Non ci si dimentica quella magica parata contro l'Ajax in Champions League, nella stagione 2003/04, così come quelle in Chievo-Milan nel 2004/05 o quella all'Old Trafford nel 2006/07.
Ne cito solo alcune, ci vorrebbero giorni per selezionarle tutte. Al tempo stesso, però, non ci si dimentica di errori grossolani, come contro il Deportivo La Coruña o contro la Schalke 04, oppure contro il Real Madrid nel suo ultimo anno di carriera in rossonero. Non ci si dimentica neppure di quella caduta di stile contro il Celtic, nella stagione 2007/08. Peggiore di ogni papera...
Qualcuno ha dato colpa a quel petardo, lanciatogli codardamente dagli ultras dell’Inter durante il quarto di finale di Champions della stagione 2004/05. È difficile dare una motivazione precisa.

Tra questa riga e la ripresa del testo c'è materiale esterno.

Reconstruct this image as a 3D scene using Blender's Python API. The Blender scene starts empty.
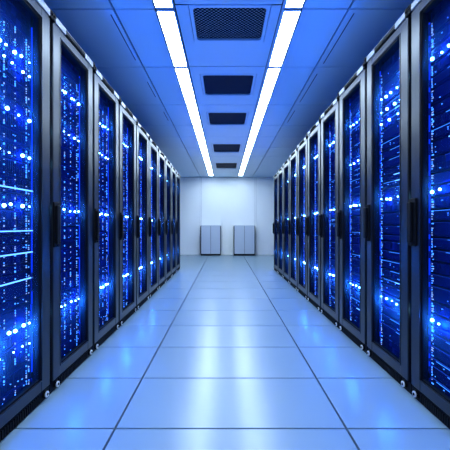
import bpy, bmesh, math, random
from mathutils import Vector, Matrix
sc = bpy.context.scene
C = sc.collection
R = math.radians
random.seed(7)

# ------------------------------------------------------------------ materials
def nodes(name):
    m = bpy.data.materials.new(name); m.use_nodes = True
    nt = m.node_tree; nt.nodes.clear()
    out = nt.nodes.new('ShaderNodeOutputMaterial')
    return m, nt, out

def pbr(name, col, rough=.5, metal=0., spec=.5, noise=0., nscale=8., bump=0., bscale=200., coat=0.):
    m, nt, out = nodes(name)
    b = nt.nodes.new('ShaderNodeBsdfPrincipled')
    b.inputs['Base Color'].default_value = (*col, 1)
    b.inputs['Roughness'].default_value = rough
    b.inputs['Metallic'].default_value = metal
    b.inputs['Specular IOR Level'].default_value = spec
    if coat:
        b.inputs['Coat Weight'].default_value = coat
        b.inputs['Coat Roughness'].default_value = .12
    nt.links.new(b.outputs[0], out.inputs[0])
    tc = nt.nodes.new('ShaderNodeTexCoord')
    if noise:
        n = nt.nodes.new('ShaderNodeTexNoise'); n.inputs['Scale'].default_value = nscale
        n.inputs['Detail'].default_value = 4
        nt.links.new(tc.outputs['Object'], n.inputs['Vector'])
        mr = nt.nodes.new('ShaderNodeMapRange')
        mr.inputs['To Min'].default_value = max(.02, rough-noise); mr.inputs['To Max'].default_value = rough+noise
        nt.links.new(n.outputs['Fac'], mr.inputs['Value'])
        nt.links.new(mr.outputs[0], b.inputs['Roughness'])
    if bump:
        n = nt.nodes.new('ShaderNodeTexNoise'); n.inputs['Scale'].default_value = bscale
        nt.links.new(tc.outputs['Object'], n.inputs['Vector'])
        bp = nt.nodes.new('ShaderNodeBump'); bp.inputs['Strength'].default_value = bump
        bp.inputs['Distance'].default_value = .002
        nt.links.new(n.outputs['Fac'], bp.inputs['Height'])
        nt.links.new(bp.outputs[0], b.inputs['Normal'])
    return m

def emit(name, col, s):
    m, nt, out = nodes(name)
    e = nt.nodes.new('ShaderNodeEmission')
    e.inputs['Color'].default_value = (*col, 1); e.inputs['Strength'].default_value = s
    nt.links.new(e.outputs[0], out.inputs[0])
    return m

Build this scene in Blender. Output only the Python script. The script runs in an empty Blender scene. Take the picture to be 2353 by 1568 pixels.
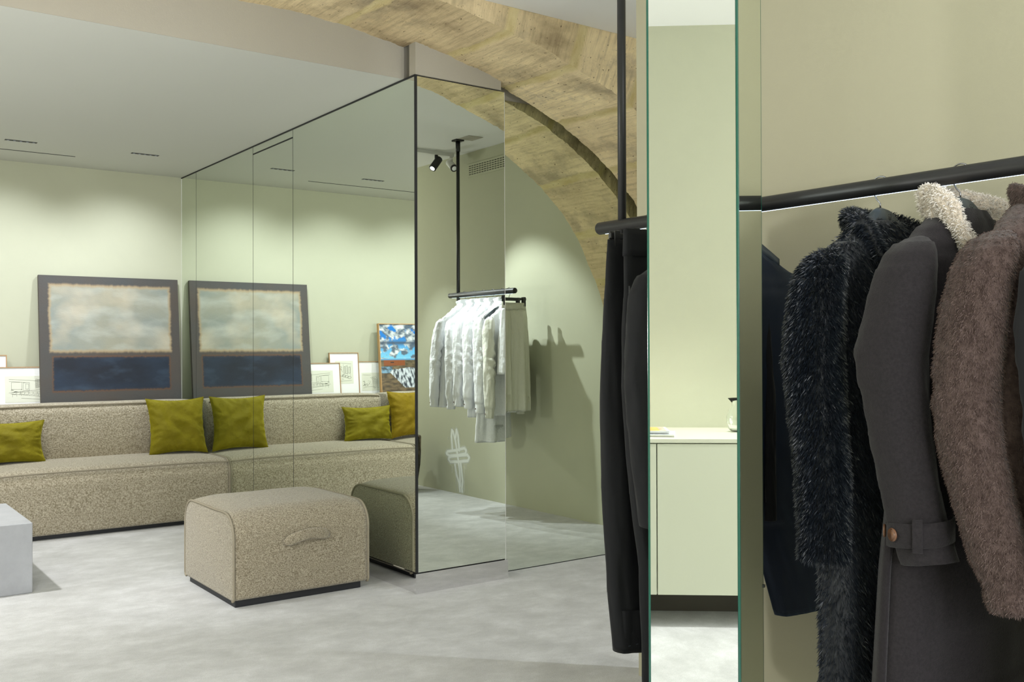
import bpy, bmesh, math, random
import numpy as np
from mathutils import Vector, Matrix, noise as mn

# ------------------------------------------------------------------ camera, world, exposure
SC = bpy.context.scene
COL = SC.collection
F_PX = 2244.367
cam_d = bpy.data.cameras.new('camera'); cam = bpy.data.objects.new('camera', cam_d); COL.objects.link(cam)
cam_d.sensor_width = 36.0; cam_d.lens = F_PX / 2353 * 36.0; cam_d.clip_start = 0.05
_r = Vector((0.806473719, -0.591261023, -0.003246929)); _u = Vector((-0.0009076, -0.006729362, 0.999976946)); _f = Vector((0.591269242, 0.806452180, 0.005963683))
m = Matrix((_r, _u, -_f)).transposed().to_4x4(); m.translation = (0, 0, 1.22)
cam.matrix_world = m
SC.camera = cam
SC.view_settings.view_transform = 'Standard'; SC.view_settings.look = 'None'
SC.view_settings.gamma = 1.0; SC.view_settings.use_curve_mapping = False
SC.view_settings.exposure = 0.55
w = bpy.data.worlds.new('world'); SC.world = w; w.use_nodes = True
w.node_tree.nodes['Background'].inputs[0].default_value = (0.93, 0.96, 1.0, 1)
w.node_tree.nodes['Background'].inputs[1].default_value = 1.0


def lamp(kind, loc, target, power, color=(1, 1, 1), size=0.1, size_y=None, angle=60, blend=0.6, name='lamp'):
    d = bpy.data.lights.new(name, kind); d.energy = power; d.color = color
    if kind == 'AREA':
        d.shape = 'RECTANGLE' if size_y else 'DISK'; d.size = size
        if size_y: d.size_y = size_y
    elif kind == 'SPOT':
        d.spot_size = math.radians(angle); d.spot_blend = blend; d.shadow_soft_size = size
    else:
        d.shadow_soft_size = size
    o = bpy.data.objects.new(name, d); COL.objects.link(o); o.location = loc
    v = Vector(target) - Vector(loc); o.rotation_euler = v.to_track_quat('-Z', 'Y').to_euler()
    return o


WARM = (1.0, 0.97, 0.92); NEUT = (1.0, 1.0, 1.0); COOL = (0.93, 0.98, 1.06)
# added soft area fill behind the viewpoint, set before an invented window
lamp('AREA', (0.9, -2.3, 1.5), (1.2, 4, 1.4), 95, (0.96, 0.99, 1.03), 2.9, 2.3, name='front_fill')
# added point fills without fixtures, all outside the frame and the reflections
for (x, y, z, e) in [(0.1, 3.1, 1.25, 40), (-0.45, 5.3, 1.6, 12), (0.5, -0.9, 1.5, 28), (3.3, -0.6, 1.8, 50)]:
    lamp('POINT', (x, y, z), (x, y, 0), e, NEUT, 0.12, name='fill_point')
# ceiling spots over the front of the shop, the last two added unseen fill
lamp('SPOT', (0.12, 1.42, 2.79), (0.12, 1.42, 0), 150, NEUT, 0.05, angle=62, blend=0.7, name='ceiling_spot')
lamp('SPOT', (1.25, 0.5, 2.79), (1.9, 1.2, 0.6), 9, NEUT, 0.05, angle=80, blend=0.8, name='ceiling_spot')
lamp('SPOT', (0.5, 3.5, 2.79), (1.7, 3.9, 0.0), 10, NEUT, 0.05, angle=85, blend=0.8, name='ceiling_spot')
# lounge downlights (recessed slots near the back wall)
for k in range(4):
    x = 1.975 - 0.79 * k
    lamp('SPOT', (x, 7.03, 2.56), (x, 7.75, 1.35), 52, COOL, 0.05, angle=104, blend=1.0, name='slot_light')
lamp('SPOT', (0.1, 5.5, 2.56), (0.75, 5.6, 0.0), 170, NEUT, 0.05, angle=72, blend=0.8, name='lounge_spot')
lamp('SPOT', (0.9, 6.5, 2.56), (1.3, 6.95, 0.4), 42, NEUT, 0.05, angle=95, blend=0.9, name='lounge_spot')  # added unseen spot to brighten the top of the sofa seat
lamp('SPOT', (-0.5, 4.7, 2.5), (1.64, 4.78, 0.28), 75, COOL, 0.05, angle=28, blend=0.8, name='lounge_spot')
# corridor behind the partition
lamp('SPOT', (3.3, 2.30, 2.62), (4.28, 2.80, 1.35), 105, COOL, 0.02, angle=52, blend=0.6, name='track_spot')
lamp('SPOT', (3.25, 1.25, 2.62), (4.0, 2.35, 1.15), 95, COOL, 0.02, angle=40, blend=0.6, name='track_spot')
lamp('SPOT', (3.5, 1.0, 2.62), (4.35, 1.6, 0.3), 55, COOL, 0.02, angle=55, blend=0.6, name='track_spot')
lamp('SPOT', (3.6, 1.62, 2.62), (3.3, 2.5, 0.0), 75, COOL, 0.02, angle=75, blend=0.6, name='track_spot')


# ------------------------------------------------------------------ helpers
def lin(c):
    return tuple((v / 12.92 if v <= 0.04045 else ((v + 0.055) / 1.055) ** 2.4) for v in [q / 255 for q in c])


def new_mat(name):
    mt = bpy.data.materials.new(name); mt.use_nodes = True
    nt = mt.node_tree; b = nt.nodes['Principled BSDF']
    return mt, nt, b


def N(nt, t, **kw):
    n = nt.nodes.new(t)
    for k, v in kw.items():
        if k in n.inputs.keys() if hasattr(n.inputs, 'keys') else False: n.inputs[k].default_value = v
        else: setattr(n, k, v)
    return n


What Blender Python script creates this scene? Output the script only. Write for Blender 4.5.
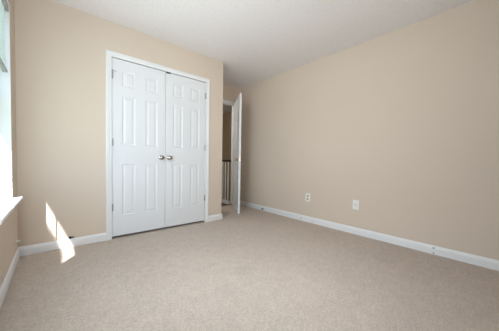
import bpy, bmesh, math
from mathutils import Vector, Matrix
for o in list(bpy.data.objects):
    bpy.data.objects.remove(o, do_unlink=True)
S = bpy.context.scene
C = S.collection

# ------------------------------------------------------------------ camera
FPX, YAW, PITCH, ROLL, CY, HCAM = 223.79, 40.77, -1.843, 1.031, 168.48, 0.9205
a, b, c = (math.radians(v) for v in (YAW, PITCH, ROLL))
Fw = Vector((math.sin(a)*math.cos(b), math.cos(a)*math.cos(b), math.sin(b)))
Rt = Vector((math.cos(a), -math.sin(a), 0))
Up = Rt.cross(Fw)
R2 = Rt*math.cos(c) + Up*math.sin(c)
U2 = Up*math.cos(c) - Rt*math.sin(c)
cam = bpy.data.cameras.new('camera'); camo = bpy.data.objects.new('camera', cam); C.objects.link(camo)
cam.sensor_width = 36; cam.lens = 36*FPX/499; cam.shift_y = (CY-165.5)/499; cam.clip_start = .02
M = Matrix((R2, U2, -Fw)).transposed().to_4x4(); M.translation = (0, 0, HCAM)
camo.matrix_world = M
S.camera = camo

# ------------------------------------------------------------------ world, sun, daylight portal, fill lights, exposure
SKY, SUN, BACK, SIDE, DOWN, BOUNCE, HALL = 2.9, 17.0, 10.4, 49, 5.8, 3.0, 15
W = bpy.data.worlds.new('sky'); S.world = W; W.use_nodes = True
bg = W.node_tree.nodes['Background']; bg.inputs[0].default_value = (.60, .82, 1.08, 1); bg.inputs[1].default_value = SKY
sd = Vector((.62, 1, -1.48)).normalized()
sl = bpy.data.lights.new('sun', 'SUN'); sl.energy = SUN; sl.angle = .0093; sl.color = (1, .985, .96)
so = bpy.data.objects.new('sun', sl); C.objects.link(so); so.rotation_euler = sd.to_track_quat('-Z', 'Y').to_euler()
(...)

Dida è stato esattamente questo: un uomo normale, un proletario del calcio, un lavoratore che silenziosamente ha seguito le sue ambizioni. Si è seduto nei tavoli più prestigiosi del calcio mondiale, vincendo le sfide più gloriose e difficili della storia del Milan. Non si è mai fatto scoraggiare dalle critiche, quelle provenienti dai sui stessi tifosi in primis; Dida ha lottato e combattuto, toccando l'apice della perfezione del ruolo del portiere.
Dida è stato un lampo scintillante, fragoroso ed indimenticabile per gli amanti di questo sport. Un felino del calcio, come suggerisce il soprannome datogli da Carlo Pellegatti: "Baghera la Pantera". Quanto ci ha fatto gioire questo ragazzo. Quanto ci ha fatto arrabbiare, quante emozioni ci ha portato. Quanto ci ha fatto vivere Nelson de Jesus Silva, noto come DIDA.